All speakers made clear that this (if Al-Qaeda were behind the bombings) had nothing whatsoever to do with Islam. CAABU co-chair, John Austin MP, said: “We should avoid rumors and speculation and not rush to conclusions. This was a brutal and repulsive act, aimed not at the state or the powerful but aimed against ordinary Londoners going about their normal business and innocent visitors to our city. It has killed and injured people of all races and color, and of all religions.”

London Mayor Ken Livingstone called the attacks “mass murder”, British Prime Minister Tony Blair said they were “barbaric” and Queen Elizabeth referred to “the dreadful events in London”.

US President George W. Bush stood side by side with Blair at the G-8 summit meeting in Gleneagles, Scotland, to say world leaders reacted resolutely. “Their resolve is as strong as my resolve,” Bush said. “We will find them (the perpetrators). We will bring them to justice. And at the same time we will spread an ideology of hope and compassion that will overwhelm their ideology of hate.”

The U.N. Security Council condemned “without reservation” the terror attacks and urged nations to prosecute perpetrators of such “barbaric acts.” In a resolution adopted by a 15-0 vote at an emergency meeting, the council expressed condolences to the victims of the bomb blasts.

In the United Arab Emirates, Deputy Prime Minister and State Minister for Foreign Affairs Sheikh Hamdan bin Zayed Al-Nahayan said his country “condemns in the strongest possible terms these horrific crimes and declares full solidarity with the British government.”

Kuwait denounced the terrorist attacks in a letter to Blair from Prime Minister Sheikh Sabah Al-Ahmad Al-Sabah, who is currently in the United States.

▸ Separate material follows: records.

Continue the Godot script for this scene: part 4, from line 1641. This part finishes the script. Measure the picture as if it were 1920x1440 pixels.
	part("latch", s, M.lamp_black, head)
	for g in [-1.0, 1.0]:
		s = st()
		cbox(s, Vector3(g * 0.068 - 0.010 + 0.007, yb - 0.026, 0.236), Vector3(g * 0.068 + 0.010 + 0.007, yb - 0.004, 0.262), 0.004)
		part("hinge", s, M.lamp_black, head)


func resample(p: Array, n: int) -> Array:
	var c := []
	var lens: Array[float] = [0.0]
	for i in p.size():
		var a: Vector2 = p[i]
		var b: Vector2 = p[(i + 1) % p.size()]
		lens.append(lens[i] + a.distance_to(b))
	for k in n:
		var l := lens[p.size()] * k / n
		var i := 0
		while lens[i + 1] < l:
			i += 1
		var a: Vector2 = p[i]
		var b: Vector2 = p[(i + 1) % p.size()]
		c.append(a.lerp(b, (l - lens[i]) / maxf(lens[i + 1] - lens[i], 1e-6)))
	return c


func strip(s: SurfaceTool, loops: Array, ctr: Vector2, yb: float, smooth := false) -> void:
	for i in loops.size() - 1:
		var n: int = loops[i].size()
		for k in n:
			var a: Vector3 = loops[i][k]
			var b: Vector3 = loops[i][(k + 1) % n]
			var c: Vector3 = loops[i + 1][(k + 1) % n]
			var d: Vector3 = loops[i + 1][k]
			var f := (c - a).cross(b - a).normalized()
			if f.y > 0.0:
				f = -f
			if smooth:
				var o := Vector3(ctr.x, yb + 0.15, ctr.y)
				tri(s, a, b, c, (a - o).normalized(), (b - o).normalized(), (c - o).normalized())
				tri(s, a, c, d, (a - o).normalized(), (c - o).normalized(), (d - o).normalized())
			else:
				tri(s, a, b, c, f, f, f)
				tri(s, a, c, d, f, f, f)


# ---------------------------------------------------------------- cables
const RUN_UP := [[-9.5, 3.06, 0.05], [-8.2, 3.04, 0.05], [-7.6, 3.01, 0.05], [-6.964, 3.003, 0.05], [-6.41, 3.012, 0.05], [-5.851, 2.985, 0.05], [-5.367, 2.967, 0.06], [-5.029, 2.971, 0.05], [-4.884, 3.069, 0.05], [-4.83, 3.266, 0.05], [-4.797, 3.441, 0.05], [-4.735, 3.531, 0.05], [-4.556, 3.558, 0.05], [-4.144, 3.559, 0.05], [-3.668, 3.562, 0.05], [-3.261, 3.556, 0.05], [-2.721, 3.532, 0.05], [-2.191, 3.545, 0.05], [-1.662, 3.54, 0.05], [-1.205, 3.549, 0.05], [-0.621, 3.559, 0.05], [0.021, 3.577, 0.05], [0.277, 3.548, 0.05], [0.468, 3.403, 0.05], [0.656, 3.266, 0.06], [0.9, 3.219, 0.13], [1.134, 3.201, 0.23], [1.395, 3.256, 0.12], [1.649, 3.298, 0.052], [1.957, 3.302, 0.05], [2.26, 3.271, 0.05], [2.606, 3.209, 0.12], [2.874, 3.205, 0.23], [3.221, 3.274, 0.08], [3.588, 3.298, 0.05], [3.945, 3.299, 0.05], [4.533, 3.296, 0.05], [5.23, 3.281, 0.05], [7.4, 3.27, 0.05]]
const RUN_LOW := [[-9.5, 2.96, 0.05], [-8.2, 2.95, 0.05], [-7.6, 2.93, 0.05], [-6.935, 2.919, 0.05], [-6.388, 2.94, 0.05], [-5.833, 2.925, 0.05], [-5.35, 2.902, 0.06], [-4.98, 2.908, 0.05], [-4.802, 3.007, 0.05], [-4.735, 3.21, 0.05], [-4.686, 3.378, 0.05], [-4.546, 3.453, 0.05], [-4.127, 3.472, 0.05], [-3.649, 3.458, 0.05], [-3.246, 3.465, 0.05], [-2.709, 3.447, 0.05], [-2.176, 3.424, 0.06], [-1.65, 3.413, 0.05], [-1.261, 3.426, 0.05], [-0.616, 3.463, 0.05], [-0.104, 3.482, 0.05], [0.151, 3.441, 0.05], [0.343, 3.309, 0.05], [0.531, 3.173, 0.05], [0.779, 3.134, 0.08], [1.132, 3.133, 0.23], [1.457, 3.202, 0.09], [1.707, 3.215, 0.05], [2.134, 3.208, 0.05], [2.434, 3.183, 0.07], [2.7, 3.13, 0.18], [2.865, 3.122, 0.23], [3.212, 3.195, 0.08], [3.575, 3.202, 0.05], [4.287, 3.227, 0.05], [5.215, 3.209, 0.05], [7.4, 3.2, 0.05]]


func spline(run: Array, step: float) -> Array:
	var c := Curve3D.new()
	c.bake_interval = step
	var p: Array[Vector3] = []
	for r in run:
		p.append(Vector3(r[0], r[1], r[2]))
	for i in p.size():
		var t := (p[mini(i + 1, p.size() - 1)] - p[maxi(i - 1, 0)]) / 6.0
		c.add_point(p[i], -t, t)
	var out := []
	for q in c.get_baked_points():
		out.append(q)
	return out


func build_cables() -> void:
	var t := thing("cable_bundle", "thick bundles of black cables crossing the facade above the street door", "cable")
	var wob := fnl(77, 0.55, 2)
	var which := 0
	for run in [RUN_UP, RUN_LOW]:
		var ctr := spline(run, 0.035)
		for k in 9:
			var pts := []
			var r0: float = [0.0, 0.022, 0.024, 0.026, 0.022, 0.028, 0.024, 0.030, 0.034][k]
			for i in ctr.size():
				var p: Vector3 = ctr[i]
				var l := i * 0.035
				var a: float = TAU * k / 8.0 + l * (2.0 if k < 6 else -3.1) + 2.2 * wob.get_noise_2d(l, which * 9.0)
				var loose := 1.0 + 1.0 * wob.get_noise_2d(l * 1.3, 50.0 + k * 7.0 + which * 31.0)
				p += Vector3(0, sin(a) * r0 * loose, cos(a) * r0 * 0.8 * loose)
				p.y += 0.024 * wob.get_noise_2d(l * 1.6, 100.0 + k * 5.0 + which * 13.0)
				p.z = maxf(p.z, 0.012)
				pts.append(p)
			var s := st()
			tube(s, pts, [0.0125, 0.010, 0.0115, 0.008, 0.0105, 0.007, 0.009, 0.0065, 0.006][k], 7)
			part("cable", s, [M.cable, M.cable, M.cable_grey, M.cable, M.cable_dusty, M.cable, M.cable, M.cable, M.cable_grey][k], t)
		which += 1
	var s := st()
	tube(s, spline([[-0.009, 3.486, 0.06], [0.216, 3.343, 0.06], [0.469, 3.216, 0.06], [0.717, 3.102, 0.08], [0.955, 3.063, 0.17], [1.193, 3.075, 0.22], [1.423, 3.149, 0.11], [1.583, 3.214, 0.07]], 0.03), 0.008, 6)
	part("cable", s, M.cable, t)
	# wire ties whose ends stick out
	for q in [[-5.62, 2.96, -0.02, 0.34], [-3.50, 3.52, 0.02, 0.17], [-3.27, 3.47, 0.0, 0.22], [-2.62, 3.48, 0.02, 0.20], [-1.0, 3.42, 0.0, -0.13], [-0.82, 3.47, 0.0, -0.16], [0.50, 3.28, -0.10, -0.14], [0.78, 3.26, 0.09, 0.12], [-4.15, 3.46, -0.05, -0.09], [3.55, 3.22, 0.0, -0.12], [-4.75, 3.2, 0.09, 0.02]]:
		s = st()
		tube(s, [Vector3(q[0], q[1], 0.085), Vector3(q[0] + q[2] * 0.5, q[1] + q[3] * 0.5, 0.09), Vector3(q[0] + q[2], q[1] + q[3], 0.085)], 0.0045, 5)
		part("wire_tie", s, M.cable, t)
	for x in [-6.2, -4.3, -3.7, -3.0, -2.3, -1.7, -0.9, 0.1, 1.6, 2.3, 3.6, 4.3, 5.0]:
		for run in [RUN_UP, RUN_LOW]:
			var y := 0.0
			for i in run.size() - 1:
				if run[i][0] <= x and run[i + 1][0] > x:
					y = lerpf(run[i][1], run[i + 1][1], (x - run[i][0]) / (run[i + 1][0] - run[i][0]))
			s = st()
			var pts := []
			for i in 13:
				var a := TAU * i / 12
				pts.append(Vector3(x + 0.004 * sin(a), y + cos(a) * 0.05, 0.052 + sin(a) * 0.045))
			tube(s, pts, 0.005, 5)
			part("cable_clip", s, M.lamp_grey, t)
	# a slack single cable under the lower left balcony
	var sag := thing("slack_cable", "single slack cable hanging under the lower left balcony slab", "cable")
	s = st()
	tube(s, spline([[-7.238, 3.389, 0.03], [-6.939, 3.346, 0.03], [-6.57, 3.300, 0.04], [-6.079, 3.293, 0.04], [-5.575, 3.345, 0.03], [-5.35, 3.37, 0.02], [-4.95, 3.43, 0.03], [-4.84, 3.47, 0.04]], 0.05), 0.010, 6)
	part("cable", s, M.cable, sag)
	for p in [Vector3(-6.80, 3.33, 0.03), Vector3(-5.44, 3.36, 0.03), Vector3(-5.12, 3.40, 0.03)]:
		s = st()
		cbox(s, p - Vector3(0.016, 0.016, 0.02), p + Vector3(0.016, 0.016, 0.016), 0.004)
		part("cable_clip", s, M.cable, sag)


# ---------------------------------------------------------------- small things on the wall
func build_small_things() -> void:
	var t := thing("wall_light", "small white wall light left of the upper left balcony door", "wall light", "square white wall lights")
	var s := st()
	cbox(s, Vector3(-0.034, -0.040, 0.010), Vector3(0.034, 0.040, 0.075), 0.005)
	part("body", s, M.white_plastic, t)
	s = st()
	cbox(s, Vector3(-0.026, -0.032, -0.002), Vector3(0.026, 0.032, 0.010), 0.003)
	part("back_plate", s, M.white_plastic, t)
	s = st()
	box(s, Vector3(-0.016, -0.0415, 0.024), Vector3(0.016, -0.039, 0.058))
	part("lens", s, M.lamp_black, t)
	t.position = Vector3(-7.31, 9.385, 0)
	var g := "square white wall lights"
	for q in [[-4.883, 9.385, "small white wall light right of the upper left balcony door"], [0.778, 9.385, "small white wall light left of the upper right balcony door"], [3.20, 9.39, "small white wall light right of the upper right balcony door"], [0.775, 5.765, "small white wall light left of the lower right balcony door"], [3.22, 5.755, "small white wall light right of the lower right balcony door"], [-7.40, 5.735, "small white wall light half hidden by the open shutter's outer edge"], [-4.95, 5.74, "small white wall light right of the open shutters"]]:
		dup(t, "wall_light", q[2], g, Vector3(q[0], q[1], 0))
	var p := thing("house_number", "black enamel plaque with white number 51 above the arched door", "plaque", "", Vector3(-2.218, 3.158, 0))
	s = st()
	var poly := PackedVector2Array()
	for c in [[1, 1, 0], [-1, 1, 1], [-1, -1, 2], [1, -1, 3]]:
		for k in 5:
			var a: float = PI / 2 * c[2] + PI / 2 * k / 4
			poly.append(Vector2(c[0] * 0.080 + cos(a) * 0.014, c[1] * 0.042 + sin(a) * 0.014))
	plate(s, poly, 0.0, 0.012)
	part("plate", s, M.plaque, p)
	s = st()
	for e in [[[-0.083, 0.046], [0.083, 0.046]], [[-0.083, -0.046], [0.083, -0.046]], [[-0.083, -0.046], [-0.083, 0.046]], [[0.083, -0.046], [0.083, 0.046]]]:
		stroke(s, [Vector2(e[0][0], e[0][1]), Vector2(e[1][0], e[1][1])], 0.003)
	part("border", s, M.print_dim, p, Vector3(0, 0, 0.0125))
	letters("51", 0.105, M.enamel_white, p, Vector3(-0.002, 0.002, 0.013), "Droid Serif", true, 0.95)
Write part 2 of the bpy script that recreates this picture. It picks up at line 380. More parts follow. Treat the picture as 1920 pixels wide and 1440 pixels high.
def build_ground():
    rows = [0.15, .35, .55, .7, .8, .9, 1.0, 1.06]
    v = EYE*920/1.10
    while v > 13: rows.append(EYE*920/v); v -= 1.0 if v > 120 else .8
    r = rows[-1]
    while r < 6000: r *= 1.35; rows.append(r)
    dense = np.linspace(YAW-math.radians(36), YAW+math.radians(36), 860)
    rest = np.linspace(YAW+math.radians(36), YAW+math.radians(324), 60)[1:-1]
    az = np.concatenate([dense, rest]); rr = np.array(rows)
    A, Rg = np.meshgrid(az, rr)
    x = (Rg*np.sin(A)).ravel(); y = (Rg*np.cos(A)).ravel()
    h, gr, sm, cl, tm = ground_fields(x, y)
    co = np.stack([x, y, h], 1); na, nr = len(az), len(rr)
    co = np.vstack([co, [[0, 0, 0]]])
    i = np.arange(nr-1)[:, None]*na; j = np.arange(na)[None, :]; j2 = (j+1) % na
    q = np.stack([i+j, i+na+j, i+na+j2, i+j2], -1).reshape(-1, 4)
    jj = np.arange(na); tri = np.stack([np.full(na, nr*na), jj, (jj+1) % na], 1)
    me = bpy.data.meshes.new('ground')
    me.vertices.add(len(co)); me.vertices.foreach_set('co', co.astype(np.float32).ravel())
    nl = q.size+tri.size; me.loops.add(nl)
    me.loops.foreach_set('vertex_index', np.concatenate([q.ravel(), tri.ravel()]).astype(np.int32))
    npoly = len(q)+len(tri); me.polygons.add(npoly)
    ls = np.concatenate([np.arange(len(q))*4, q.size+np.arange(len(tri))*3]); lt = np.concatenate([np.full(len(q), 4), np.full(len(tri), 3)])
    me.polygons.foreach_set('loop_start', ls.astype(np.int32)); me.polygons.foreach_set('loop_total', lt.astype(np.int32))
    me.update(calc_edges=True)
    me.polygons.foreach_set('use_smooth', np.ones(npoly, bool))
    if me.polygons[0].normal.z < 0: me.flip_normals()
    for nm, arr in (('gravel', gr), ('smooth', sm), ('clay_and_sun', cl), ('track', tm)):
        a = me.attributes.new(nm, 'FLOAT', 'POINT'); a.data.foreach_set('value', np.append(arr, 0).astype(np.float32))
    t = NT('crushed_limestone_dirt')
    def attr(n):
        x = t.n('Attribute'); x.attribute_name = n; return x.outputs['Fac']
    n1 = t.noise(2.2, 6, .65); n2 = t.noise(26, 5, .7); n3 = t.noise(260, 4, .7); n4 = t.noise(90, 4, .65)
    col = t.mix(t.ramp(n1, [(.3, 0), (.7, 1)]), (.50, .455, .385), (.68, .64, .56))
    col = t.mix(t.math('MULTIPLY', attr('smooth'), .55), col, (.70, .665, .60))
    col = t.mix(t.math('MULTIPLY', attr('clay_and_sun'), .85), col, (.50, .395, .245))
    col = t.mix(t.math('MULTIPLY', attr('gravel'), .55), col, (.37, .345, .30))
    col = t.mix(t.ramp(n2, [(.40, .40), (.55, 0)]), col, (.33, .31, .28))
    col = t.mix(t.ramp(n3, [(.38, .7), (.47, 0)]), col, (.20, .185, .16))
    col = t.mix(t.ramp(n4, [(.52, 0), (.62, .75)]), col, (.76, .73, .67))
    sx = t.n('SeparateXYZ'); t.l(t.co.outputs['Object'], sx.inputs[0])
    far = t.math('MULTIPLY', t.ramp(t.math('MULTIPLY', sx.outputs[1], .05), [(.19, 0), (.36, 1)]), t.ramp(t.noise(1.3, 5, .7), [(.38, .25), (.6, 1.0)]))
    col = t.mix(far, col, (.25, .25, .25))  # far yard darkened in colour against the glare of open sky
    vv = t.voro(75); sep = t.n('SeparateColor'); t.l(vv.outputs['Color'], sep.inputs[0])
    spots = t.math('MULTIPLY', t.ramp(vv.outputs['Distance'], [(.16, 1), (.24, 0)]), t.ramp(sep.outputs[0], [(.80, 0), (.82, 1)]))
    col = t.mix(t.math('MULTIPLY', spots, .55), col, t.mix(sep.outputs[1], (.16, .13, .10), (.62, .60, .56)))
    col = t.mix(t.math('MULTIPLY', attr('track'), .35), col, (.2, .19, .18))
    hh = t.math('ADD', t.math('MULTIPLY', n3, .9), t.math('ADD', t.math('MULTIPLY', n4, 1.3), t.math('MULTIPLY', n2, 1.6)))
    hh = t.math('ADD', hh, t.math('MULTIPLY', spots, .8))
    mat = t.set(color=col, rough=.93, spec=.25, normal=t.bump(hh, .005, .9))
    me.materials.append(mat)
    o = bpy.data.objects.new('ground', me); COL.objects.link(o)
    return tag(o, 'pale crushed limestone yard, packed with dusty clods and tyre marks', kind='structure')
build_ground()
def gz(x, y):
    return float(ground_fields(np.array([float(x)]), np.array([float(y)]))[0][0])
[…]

Iran and Syria, both on Washington’s list of states sponsoring terrorism, joined an unbroken chorus of condemnation, as did the Palestinian Authority, the Palestinian group Hamas and Lebanon’s Hezbollah.

“We Spaniards know well the suffering that the British people are going through today,” Prime Minister Jose Luis Rodriguez Zapatero said, referring to train bombs in Madrid which killed 191 people last year. “We unite with their grief as they and so many other people united with ours.”